D.  Other Scriveners’ Errors

Owners complains that the appealed order and the accompanying judgment form contain several additional clerical errors.  Respondents concede these errors exist, but contend that the errors have caused neither prejudice to Owners nor confusion in the circuit court.  Owners does not contest respondents’ contentions.  Error without prejudice does not warrant reversal.  E.g., Loftis v. SCE&G, 361 S.C. 434, 604 S.E.2d 714 (Ct. App. 2004).


We affirm the trial court order holding that Owners must indemnify Lands Inn for the Clayton verdict, without prejudice to Owners’ right to move pursuant to Rule 60(a), SCRCP  for the correction of the amount to be indemnified.

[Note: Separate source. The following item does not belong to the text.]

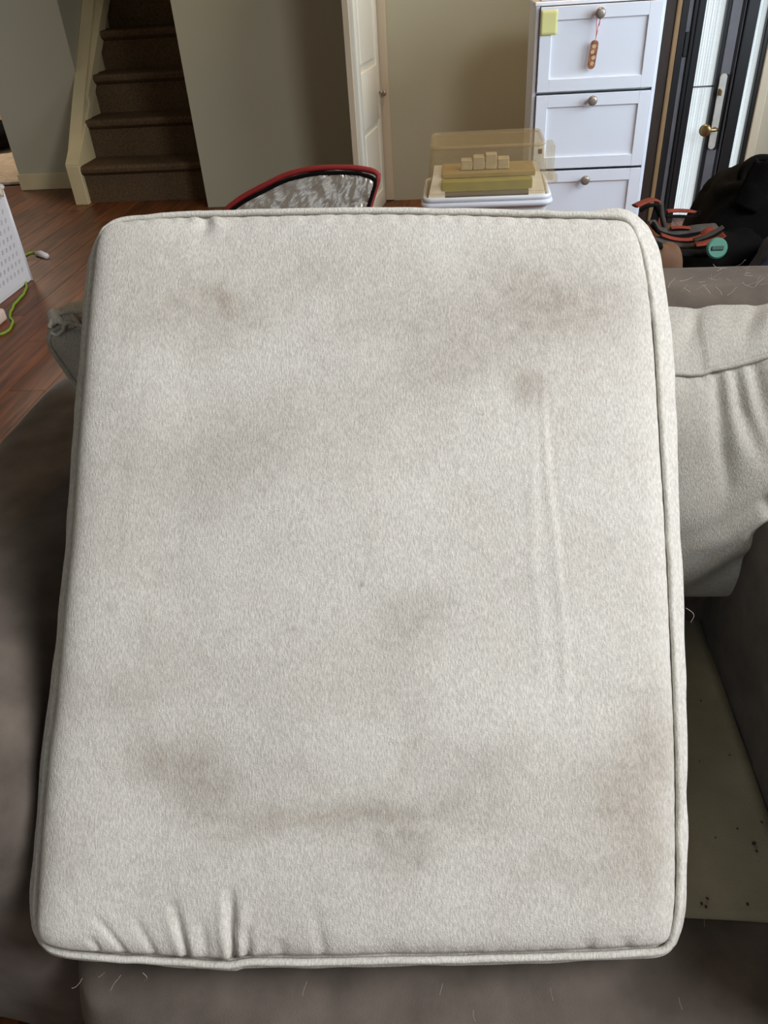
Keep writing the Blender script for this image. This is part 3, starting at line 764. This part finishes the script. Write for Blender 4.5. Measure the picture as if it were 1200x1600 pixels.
def box_cushion(root, G, nrm, thick, crown, bulge, disp, mats, name='cover', pipe_r=.0035, back_shrink=0.0, stainfn=None, boxrows=14, back_crown=.02, backoff=None, backfn=None):
    nv = len(G); nu = len(G[0]); nrm = Vector(nrm).normalized()
    cen = sum((G[j][i] for j in (0, nv-1) for i in (0, nu-1)), Vector())/4
    vs = []; fs = []
    # front
    edged = []
    L_u = (G[nv//2][-1]-G[nv//2][0]).length; L_v = (G[-1][nu//2]-G[0][nu//2]).length
    for j in range(nv):
        for i in range(nu):
            u = warp(i/(nu-1)); v = warp(j/(nv-1))
            # distance to border in metres-ish (rounded so the corners stay smooth)
            du = min(u, 1-u)*L_u; dv = min(v, 1-v)*L_v
            e = du*dv/sqrt(du*du+dv*dv+1e-9)
            h = crown(u, v, e)
            p = G[j][i] + nrm*h
            if 0 < i < nu-1 and 0 < j < nv-1: p += nrm*disp(u, v, p)*sstep(0, .006, e)
            vs.append(p)
    for j in range(nv-1):
        for i in range(nu-1): fs.append((j*nu+i, j*nu+i+1, (j+1)*nu+i+1, (j+1)*nu+i))
    # border loop, counter-clockwise seen from the front
    loop = [(i, 0) for i in range(nu)] + [(nu-1, j) for j in range(1, nv)] + [(i, nv-1) for i in range(nu-2, -1, -1)] + [(0, j) for j in range(nv-2, 0, -1)]
    NL = len(loop)
    idx = [j*nu+i for i, j in loop]
    base = [G[j][i] for i, j in loop]
    out = []
    for k in range(NL):
        t = (base[(k+3) % NL]-base[(k-3) % NL]).normalized()
        out.append(t.cross(nrm).normalized())
    # smooth outward normals
    for _ in range(6): out = [(out[k-1]+out[k]*2+out[(k+1) % NL]).normalized() for k in range(NL)]
    backv = backoff if backoff else -nrm*thick
    prev = idx; start = len(vs)
    backloop = []
    for r_ in range(1, boxrows+1):
        t = r_/boxrows; cur = []
        for k in range(NL):
            bv = backfn(base[k]) if backfn else backv
            p = base[k] + bv*t + out[k]*(bulge(warp(loop[k][0]/(nu-1)), warp(loop[k][1]/(nv-1)))*sin(pi*t**.6)**.6 if r_ < boxrows else 0)
            if 0 < r_ < boxrows: p += out[k]*.0022*noise.noise(p*22)
            cur.append(len(vs)); vs.append(p)
            if r_ == boxrows: backloop.append(p)
        for k in range(NL):
            l = (k+1) % NL
            fs.append((prev[k], cur[k], cur[l], prev[l]))
        prev = cur
    # back : coarse rings to centre
    c0 = sum(backloop, Vector())/NL
    for r_ in range(1, 9):
        t = r_/9; cur = []
        for k in range(NL):
            p = backloop[k].lerp(c0, t) - nrm*back_crown*sin(pi/2*min(1, t*1.6))
            cur.append(len(vs)); vs.append(p)
        for k in range(NL):
            l = (k+1) % NL
            fs.append((prev[k], cur[k], cur[l], prev[l]))
        prev = cur
    ci = len(vs); vs.append(c0-nrm*back_crown)
    for k in range(NL): fs.append((prev[k], ci, prev[(k+1) % NL]))
    me = bpy.data.meshes.new(name)
    me.from_pydata([tuple(p*S) for p in vs], [], fs); me.update()
    if stainfn:
        ca = me.color_attributes.new('stain', 'FLOAT_COLOR', 'POINT')
        data = []
        for n_, p in enumerate(vs):
            if n_ < nu*nv: a, b = stainfn((n_ % nu)/(nu-1), (n_//nu)/(nv-1), p)
            else: a, b = .15, 0
            data += [a, b, 0, 1]
        ca.data.foreach_set('color', data)
    o = link(name, me, mats[0], root, True)
    # piping
    fp = [base[k]+out[k]*.0015+nrm*.0018 for k in range(NL)]
    bp_ = [backloop[k]+out[k]*.001-nrm*.001 for k in range(NL)]
    def jit(L_): return [p+out[k]*.0010*noise.noise(p*40)+nrm*.0010*noise.noise(p*33+Vector((5, 0, 0))) for k, p in enumerate(L_)]
    MB().tube(jit(fp)[::2], pipe_r, 8, closed=True).build('piping', mats[1], root, True)
    if backfn is None: MB().tube(jit(bp_)[::2], pipe_r, 8, closed=True).build('piping', mats[1], root, True)
    return o, out, base

# ---- the big seat cushion: its face lies in a plane leaning back 44 degrees
PB = Vector((-.467, .364, .44)); PR = Vector((.231, .396, .44)); PT = Vector((-.464, .979, 1.044))
HN = (PR-PB).cross(PT-PB).normalized()
if HN.y > 0: HN = -HN
def onplane(x_, y_):
    v = ray(x_, y_); return CAM + v*((PB-CAM).dot(HN)/v.dot(HN))
P_ = lambda L_: [onplane(*q) for q in L_]
Lc = P_([(70, 1466), (61, 1440), (61, 1390), (76, 1200), (92, 1080), (109, 900), (121, 740), (129, 640), (145, 440), (153, 390), (166, 361)])
Tc = P_([(166, 361), (184, 350), (214, 345), (312, 337), (500, 333), (700, 333), (850, 337), (940, 339), (972, 343), (988, 358)])
Rc = P_([(1046, 1470), (1054, 1440), (1059, 1380), (1058, 1200), (1053, 1060), (1044, 860), (1034, 690), (1021, 500), (1006, 405), (988, 358)])
Bc = P_([(70, 1466), (86, 1480), (130, 1490), (200, 1495), (355, 1504), (385, 1500), (530, 1499), (700, 1496), (850, 1492), (980, 1487), (1030, 1482), (1046, 1470)])
NU, NV = 260, 310
G = coons(Lc, Bc, Tc, Rc, NU, NV)
wr = []   # (polyline px, width px, depth, side)
def wrinkle(pts, wpx, dep, w1=None): wr.append(([Vector((p[0], p[1], 0)) for p in pts], wpx, dep))
wrinkle([(366, 1497), (362, 1465), (360, 1425), (358, 1385)], 5, -.010)
wrinkle([(386, 1497), (384, 1470), (379, 1440)], 5, -.005)
wrinkle([(292, 1492), (284, 1465), (275, 1435), (268, 1405)], 4.5, -.0055)
wrinkle([(240, 1490), (228, 1470), (205, 1430)], 4.5, -.0034)
wrinkle([(195, 1490), (170, 1460), (145, 1430)], 4.5, -.0034)
wrinkle([(152, 1484), (136, 1462)], 4.5, -.003)
wrinkle([(322, 1492), (318, 1460), (312, 1435)], 5, -.003)
wrinkle([(505, 1492), (498, 1460), (492, 1410)], 6, -.003)
wrinkle([(440, 1492), (436, 1465)], 7, -.003)
wrinkle([(612, 1494), (614, 1468)], 8, -.002)
wrinkle([(980, 1484), (975, 1462)], 8, -.003)
wrinkle([(920, 1488), (918, 1465)], 8, -.003)
wrinkle([(848, 585), (849, 640), (855, 740), (869, 850), (879, 960), (886, 1100)], 5, .0016)
wrinkle([(832, 600), (833, 740), (832, 880), (842, 960), (850, 1050)], 6, .0010)
wrinkle([(857, 640), (864, 760), (876, 860), (886, 980)], 5, -.0010)
wrinkle([(318, 335), (320, 350), (312, 372)], 6, -.004)
wrinkle([(340, 335), (345, 360)], 8, .003)
wrinkle([(1040, 1070), (1000, 1075), (960, 1068)], 9, .0018)
wrinkle([(667, 712), (668, 735), (671, 748)], 3, .0008)
for k in range(26):   # small puckers along the top and side seams
    x_ = 200+k*30+rn.uniform(-8, 8); wrinkle([(x_, 334), (x_+rn.uniform(-6, 6), 352)], 6, -.0018)
for k in range(26):
    y_ = 420+k*40+rn.uniform(-10, 10); xr = 1010+48*min(1, (y_-380)/750); wrinkle([(xr+4, y_), (xr-22, y_+rn.uniform(-9, 9))], 7, -.0014)
for k in range(20):
    x_ = 560+k*24+rn.uniform(-6, 6); wrinkle([(x_, 1494), (x_+rn.uniform(-5, 5), 1478)], 6, -.0015)
WB = []
for pts, wd, dp in wr:
    xs = [p.x for p in pts]; ys = [p.y for p in pts]; WB.append((min(xs)-4*wd, max(xs)+4*wd, min(ys)-4*wd, max(ys)+4*wd))
def wr_at(x_, y_):
    s_ = 0; q = Vector((x_, y_, 0))
    for (pts, wd, dp), bb in zip(wr, WB):
        if not (bb[0] < x_ < bb[1] and bb[2] < y_ < bb[3]): continue
        best = 1e9; bt = 0; n_ = len(pts)-1
        for i in range(n_):
            a, b = pts[i], pts[i+1]; ab = b-a; t = max(0, min(1, (q-a).dot(ab)/ab.length_squared)); d = (q-a-ab*t).length
            if d < best: best = d; bt = (i+t)/n_
        ww = wd*(1+.6*bt)
        s_ += dp*exp(-(best/ww)**2)*(1-bt**2*.95 if abs(dp) > .0011 and dp < 0 else sin(pi*min(1, max(0, .06+bt*.9)))**.5)
        if dp < -.0035: s_ += -dp*.45*exp(-((best-2.2*ww)/(1.3*ww))**2)*(1-bt)
    return s_
def crown_h(u, v, e):
    # fast shoulder beside the seam, then a slow crown
    left = sstep(.25, 0, u)
    sh = .020+.012*left
    h = sh*(1-exp(-(e/.012))) - .0075*exp(-((e-.004)/.0045)**2)
    h += .020*(sin(pi*u)**.7)*(sin(pi*v)**.7)
    return h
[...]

TOAL, C.J., MOORE, WALLER, and BURNETT, JJ., concur.

[1] Only the malicious prosecution and defamation theories are involved in this appeal, and the only exclusion issue decided is that of the ERP exclusion.  There remain unresolved issues concerning the negligence theory, the failure to cooperate exclusion, and equitable estoppel.

[2] The witness was unclear as to the exact words used.

[3] Clayton was arrested, charged, and indicted for “Breach of Trust with Fraudulent Intent” in violation of S.C. Code Ann. § 16-13-230, based on allegations that Clayton took Lands Inn’s money while serving as the business’s manager.